Увы, похвастаться «отношением других людей к себе» Вяч. Иванов не сможет уже до конца жизни. Ведь Бердяев назовет «Вячеслава Великолепного» «деспотом» в обращении с людьми и даже «вампиром», а Ахматова, как раз автор слов о единственном богатстве человека, отметив «лукавство» Иванова в обращении с людьми, назовет его, почти по Библии, — «ловцом человеков».

Сама Евгения замуж так и не выйдет. От рода Герцыков останутся лишь потомки ее старшей сестры Аделаиды. Они и сохранят литературное наследство сестер.

КОт Каланчёвской улицы до Курсового переулка


127. Каланчевская ул., 4/2 (с.), — Ж. — с 1928 по 1930 г. — актриса театра и кино, последняя возлюбленная Маяковского, мемуаристка Вероника Витольдовна Полонская и ее муж, актер МХАТа — Михаил Михайлович Яншин.

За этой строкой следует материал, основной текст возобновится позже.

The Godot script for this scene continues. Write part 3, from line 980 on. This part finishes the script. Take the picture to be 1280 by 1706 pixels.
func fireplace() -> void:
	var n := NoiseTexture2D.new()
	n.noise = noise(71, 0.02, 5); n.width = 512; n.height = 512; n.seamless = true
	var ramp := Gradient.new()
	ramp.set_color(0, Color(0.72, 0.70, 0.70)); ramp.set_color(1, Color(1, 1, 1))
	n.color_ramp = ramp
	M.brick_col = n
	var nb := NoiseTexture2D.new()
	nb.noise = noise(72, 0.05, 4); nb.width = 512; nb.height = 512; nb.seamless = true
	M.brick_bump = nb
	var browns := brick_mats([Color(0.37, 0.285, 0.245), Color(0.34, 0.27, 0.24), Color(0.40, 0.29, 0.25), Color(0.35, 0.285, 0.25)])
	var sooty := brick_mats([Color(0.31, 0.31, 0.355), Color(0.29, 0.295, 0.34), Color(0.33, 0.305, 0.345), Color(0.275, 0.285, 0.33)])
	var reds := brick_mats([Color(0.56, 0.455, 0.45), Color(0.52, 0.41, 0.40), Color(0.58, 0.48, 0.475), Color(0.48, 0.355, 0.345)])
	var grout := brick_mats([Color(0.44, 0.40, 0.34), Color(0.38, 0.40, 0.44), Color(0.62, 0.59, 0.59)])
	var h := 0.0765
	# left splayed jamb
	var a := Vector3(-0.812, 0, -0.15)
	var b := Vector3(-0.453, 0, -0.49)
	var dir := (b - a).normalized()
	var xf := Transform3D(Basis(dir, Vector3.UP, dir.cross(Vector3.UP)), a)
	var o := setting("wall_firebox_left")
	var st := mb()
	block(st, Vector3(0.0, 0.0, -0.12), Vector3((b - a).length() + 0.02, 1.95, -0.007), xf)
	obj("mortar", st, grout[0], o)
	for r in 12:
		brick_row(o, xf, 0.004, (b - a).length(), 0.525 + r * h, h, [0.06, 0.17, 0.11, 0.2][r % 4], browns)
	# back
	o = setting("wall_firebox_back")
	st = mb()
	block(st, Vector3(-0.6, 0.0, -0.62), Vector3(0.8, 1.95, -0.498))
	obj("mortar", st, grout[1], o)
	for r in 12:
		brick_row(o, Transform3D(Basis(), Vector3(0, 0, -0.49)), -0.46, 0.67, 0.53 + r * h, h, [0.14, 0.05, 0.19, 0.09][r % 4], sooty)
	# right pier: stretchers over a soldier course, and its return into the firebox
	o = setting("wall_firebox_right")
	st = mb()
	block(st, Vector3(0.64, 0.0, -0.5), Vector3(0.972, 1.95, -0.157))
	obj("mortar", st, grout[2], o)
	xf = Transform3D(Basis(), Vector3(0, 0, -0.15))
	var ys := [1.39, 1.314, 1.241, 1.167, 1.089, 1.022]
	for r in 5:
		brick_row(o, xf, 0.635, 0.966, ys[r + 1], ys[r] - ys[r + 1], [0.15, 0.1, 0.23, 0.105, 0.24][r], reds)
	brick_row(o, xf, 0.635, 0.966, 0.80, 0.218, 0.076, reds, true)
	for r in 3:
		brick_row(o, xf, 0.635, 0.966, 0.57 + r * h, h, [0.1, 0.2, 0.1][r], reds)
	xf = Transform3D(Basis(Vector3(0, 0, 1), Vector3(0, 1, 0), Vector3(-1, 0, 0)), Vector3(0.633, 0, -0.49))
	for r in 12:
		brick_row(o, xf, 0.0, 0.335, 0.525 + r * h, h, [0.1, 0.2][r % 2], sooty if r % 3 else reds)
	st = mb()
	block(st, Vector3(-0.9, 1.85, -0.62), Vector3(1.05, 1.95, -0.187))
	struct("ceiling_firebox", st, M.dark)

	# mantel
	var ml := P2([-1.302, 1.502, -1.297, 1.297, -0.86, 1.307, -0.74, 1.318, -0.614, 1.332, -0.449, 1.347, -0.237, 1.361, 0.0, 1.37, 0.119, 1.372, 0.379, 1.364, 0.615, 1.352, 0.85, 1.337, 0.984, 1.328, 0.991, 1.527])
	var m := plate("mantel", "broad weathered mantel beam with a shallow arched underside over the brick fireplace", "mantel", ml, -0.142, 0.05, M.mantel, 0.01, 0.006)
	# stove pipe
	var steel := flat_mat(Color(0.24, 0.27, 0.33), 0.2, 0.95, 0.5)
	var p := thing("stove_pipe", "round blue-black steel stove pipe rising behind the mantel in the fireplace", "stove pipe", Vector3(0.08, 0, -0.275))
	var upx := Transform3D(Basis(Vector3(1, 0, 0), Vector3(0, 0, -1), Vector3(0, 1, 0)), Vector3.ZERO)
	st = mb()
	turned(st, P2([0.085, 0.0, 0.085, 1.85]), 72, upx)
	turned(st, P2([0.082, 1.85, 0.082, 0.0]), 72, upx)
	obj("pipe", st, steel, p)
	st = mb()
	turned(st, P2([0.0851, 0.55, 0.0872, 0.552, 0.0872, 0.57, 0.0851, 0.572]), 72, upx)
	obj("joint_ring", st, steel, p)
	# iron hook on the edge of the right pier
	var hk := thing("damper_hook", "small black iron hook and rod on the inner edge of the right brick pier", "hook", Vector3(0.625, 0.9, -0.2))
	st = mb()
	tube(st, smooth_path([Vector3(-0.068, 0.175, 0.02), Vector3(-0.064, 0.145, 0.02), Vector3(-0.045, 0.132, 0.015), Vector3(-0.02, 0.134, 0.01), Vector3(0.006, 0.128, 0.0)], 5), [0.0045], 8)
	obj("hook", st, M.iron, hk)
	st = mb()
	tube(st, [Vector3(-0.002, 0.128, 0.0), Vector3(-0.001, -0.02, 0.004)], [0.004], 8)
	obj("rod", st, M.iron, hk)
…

Вот у этого дома, прохожий, притормози! Сюда, на рассвете 14 апреля 1930 г. (по одной версии — в три ночи, по другой — в пять), подошла небольшая, с виду подгулявшая, компания. Провожали девушку, молоденькую, 21 год всего, «прелестную, белокурую, с ямочками на розовых щеках». А уже в восемь утра сюда подъехало такси, и один из недавних провожатых, попросив шофера подождать, поднялся в 17-ю квартиру.